The Nation has redesigned its print magazine to feature 20 percent more pages in each issue and an expanded features section. “Why publish on paper at all?” Editor D. D. Guttenplan has a word.
Next month’s Portland Book Festival, which will be held online on November 5th through the 21st, will feature eleven authors who were longlisted for National Book Awards this year, including Isabel Wilkerson, Jill Lepore, Rumaan Alam, and more.
At the New Yorker, essayist Brian Dillon studies Joan Didion’s photo captions from her time at Vogue, and considers how her attention to them “is a matter of style.”
Yesterday, the Wired Union held a half-day work stoppage in protest of Conde Nast’s delay in recognizing them since they formed five months ago. Conde Nast also has disputed the inclusion of review writers and audience development staff in the bargaining unit.
The New York Times “Times Insider” column reveals how a three-person team puts together the paper’s best-seller list: “During the finalization stage . . . one editor reads each list from top to bottom as the other two double-check information. To stay alert and aware, some book titles are sung to the tune of familiar songs.”

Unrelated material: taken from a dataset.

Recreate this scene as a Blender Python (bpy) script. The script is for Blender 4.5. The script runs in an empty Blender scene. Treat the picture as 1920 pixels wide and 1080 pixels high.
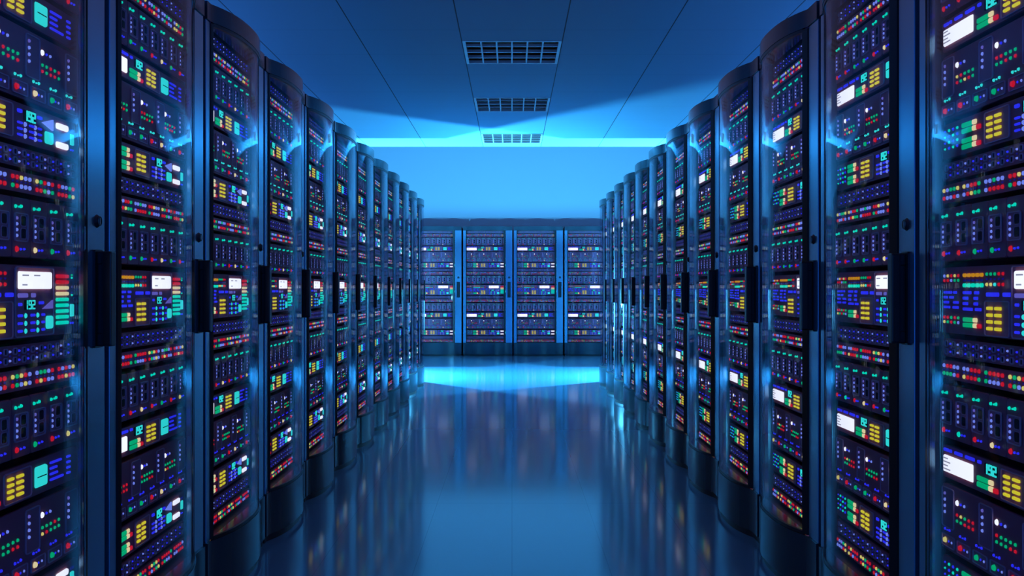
import bpy, bmesh, math, random
from math import pi, cos, sin

S = bpy.context.scene
C = S.collection
S.view_settings.view_transform = 'Standard'
S.view_settings.look = 'None'
S.view_settings.gamma = 1.0
S.view_settings.exposure = 0.0
S.view_settings.use_curve_mapping = False
cy = S.cycles
cy.use_denoising = True
try:
    cy.denoiser = 'OPENIMAGEDENOISE'
    cy.denoising_input_passes = 'RGB_ALBEDO_NORMAL'
except Exception:
    pass
cy.max_bounces = 10
cy.diffuse_bounces = 4
cy.glossy_bounces = 5
cy.transmission_bounces = 6
cy.transparent_max_bounces = 64
cy.caustics_reflective = False
cy.caustics_refractive = False
cy.sample_clamp_indirect = 4.0

# ------------------------------------------------------------------ materials
MATS = {}

def pbr(name, col, rough=0.5, metal=0.0, spec=0.5, noise=0.0, scale=40.0, stretch=None, coat=0.0):
    m = bpy.data.materials.new(name)
    m.use_nodes = True
    nt = m.node_tree
    b = nt.nodes['Principled BSDF']
    b.inputs['Base Color'].default_value = (*col, 1)
    b.inputs['Roughness'].default_value = rough
    b.inputs['Metallic'].default_value = metal
    b.inputs['Specular IOR Level'].default_value = spec
    b.inputs['Coat Weight'].default_value = coat
    if noise:
        tc = nt.nodes.new('ShaderNodeTexCoord')
        mp = nt.nodes.new('ShaderNodeMapping')
        mp.inputs['Scale'].default_value = stretch or (1, 1, 1)
        nz = nt.nodes.new('ShaderNodeTexNoise')
        nz.inputs['Scale'].default_value = scale
        mr = nt.nodes.new('ShaderNodeMapRange')
        mr.inputs['To Min'].default_value = max(0.0, rough - noise)
        mr.inputs['To Max'].default_value = rough + noise
        nt.links.new(tc.outputs['Object'], mp.inputs['Vector'])
        nt.links.new(mp.outputs['Vector'], nz.inputs['Vector'])
        nt.links.new(nz.outputs['Fac'], mr.inputs['Value'])
        nt.links.new(mr.outputs['Result'], b.inputs['Roughness'])
    MATS[name] = m
    return m

def glow(name, col, strength):
    m = bpy.data.materials.new(name)
    m.use_nodes = True
    b = m.node_tree.nodes['Principled BSDF']
    b.inputs['Base Color'].default_value = (col[0] * .3, col[1] * .3, col[2] * .3, 1)
    b.inputs['Roughness'].default_value = 0.4
    b.inputs['Emission Color'].default_value = (*col, 1)
    b.inputs['Emission Strength'].default_value = strength * (.85 if strength > .96 else .70)
    m.cycles.emission_sampling = 'NONE'
    MATS[name] = m
    return m

pbr('steel', (.20, .38, .52), .24, .80, noise=.02, scale=60, stretch=(1, 1, .03))
pbr('black', (.010, .010, .012), .38, noise=.05)
pbr('cabinet', (.016, .017, .021), .45, noise=.05)
pbr('gloss_dark', (.035, .060, .078), .22, .35, noise=.04)
pbr('plate', (.52, .145, .19), .50, noise=.06, scale=90)
pbr('module', (.60, .22, .28), .48, noise=.06, scale=90)
pbr('outline', (.80, .50, .60), .40, noise=.05)
pbr('hole', (.004, .004, .005), .6, noise=.05)
pbr('rail', (.03, .03, .035), .45, .3, noise=.05)
pbr('chrome', (.55, .58, .62), .18, 1.0, noise=.04)
glow('l_white', (.95, .93, 1.0), 1.7)
glow('l_grey', (.62, .60, .72), .80)
glow('l_warm', (1.0, .80, .40), 1.15)
glow('l_yellow', (.95, .80, .20), 1.0)
glow('l_key', (.92, .78, .035), 1.0)
glow('l_red', (1.0, .012, .035), .95)
glow('l_orange', (1.0, .42, .01), .95)
glow('l_green', (.0, .74, .27), .90)
glow('l_teal', (.0, .95, .62), 1.05)
glow('l_cyan', (.04, .95, .85), 1.1)
glow('l_blue', (.028, .032, 1.0), 1.15)
glow('l_dimblue', (.02, .02, .50), .40)
glow('l_sky', (.22, .30, 1.0), 1.1)
glow('l_violet', (.26, .22, .95), .75)

def glass_material():
    IOR = 1.19
    m = bpy.data.materials.new('glass')
    m.use_nodes = True
    nt = m.node_tree
    nt.nodes.clear()
    out = nt.nodes.new('ShaderNodeOutputMaterial')
    mix = nt.nodes.new('ShaderNodeMixShader')
    fr = nt.nodes.new('ShaderNodeFresnel')
    # the slab is thin: light leaves its back at the angle it came in, so both faces use the air-to-glass ratio
    ge = nt.nodes.new('ShaderNodeNewGeometry')
    io = nt.nodes.new('ShaderNodeMapRange')
    io.inputs['To Min'].default_value = IOR
    io.inputs['To Max'].default_value = 1 / IOR
    nt.links.new(ge.outputs['Backfacing'], io.inputs['Value'])
    nt.links.new(io.outputs['Result'], fr.inputs['IOR'])
    tr = nt.nodes.new('ShaderNodeBsdfTransparent')
    tr.inputs['Color'].default_value = (.84, .87, .91, 1)
    gl = nt.nodes.new('ShaderNodeBsdfGlossy')
    gl.inputs['Roughness'].default_value = .03
    gl.inputs['Color'].default_value = (.9, .93, 1, 1)
    nt.links.new(fr.outputs[0], mix.inputs[0])
    nt.links.new(tr.outputs[0], mix.inputs[1])
    nt.links.new(gl.outputs[0], mix.inputs[2])
    nt.links.new(mix.outputs[0], out.inputs[0])
    MATS['glass'] = m
glass_material()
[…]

The Times reports that White House aides tried to prevent John Bolton’s tell-all, The Room Where It Happened, from becoming public. Ellen Knight, a National Security Council director who oversaw the book’s pre-publication process, alleges that the review was “commandeered by political appointees for a seemingly political purpose.”
Tonight, as part of Brooklyn Public Library’s “Green Series,” Dr. Ayana Elizabeth Johnson will discuss the anthology she co-edited, All We Can Save: Truth, Courage, and Solutions for the Climate Crisis, with contributors Kendra Pierre-Louis and Cameron Russell. The book is a collection of essays, poetry, and art from women leaders working on climate change.